After that, the deluxe edition came out. The two tracks that, while I adore them, never felt like they really belonged on the album were Crooked Young and Deathbeds. Crooked Young felt so much more juvenile, lyrically at least, and it's a little derivative of previous orchestral accompaniments Bring Me The Horizon has used. Deathbeds is just all round an amazing song, but it's such an odd little inclusion.

"That little kiss you stole
It held my heart and soul
And like a deer in the headlights
I meet my fate
Don't try to fight the storm
You'll tumble overboard
The tides will bring me back to you

On my deathbed, all I'll see if you
The life my leave my lungs
But my heart will stay with you"

It's such an honest and open love song that it's so juxtaposed with the rest of the album. In a bubble, I do like, but if I'm giving the album a listen through, I save it for last.

One track I think is criminally underrated is And The Snakes Start To Sing.

"I'm just a would've been, could've been, never was and never ever will be"

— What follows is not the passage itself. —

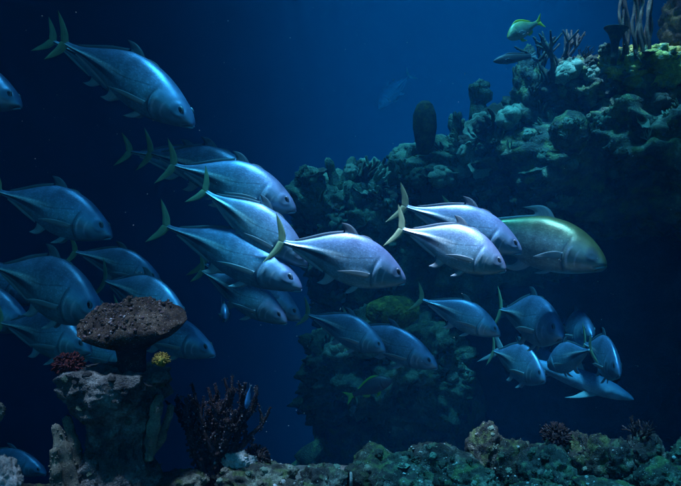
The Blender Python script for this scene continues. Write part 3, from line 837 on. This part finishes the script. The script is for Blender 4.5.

The song sometimes comes off as the culmination of this frustration, the height of it all, starting off calm but ending in this huge bridge that lashes out, that questions, that pushes back. It asks those questions.

I love it.

This album inspired me, it showed me a certain way to use my voice, and it solidified my love for this band. It's the album I hope to make one day, in what it means and what it does. It was a crucial stepping stone for me, and without it, I don't think I'd like metal as much as I do today.

Sempiternal is, simply put, my favourite record. I love it dearly. I hope more people get to experience it.

And that Coldplay admits they blatantly ripped off the cover, jussayin'.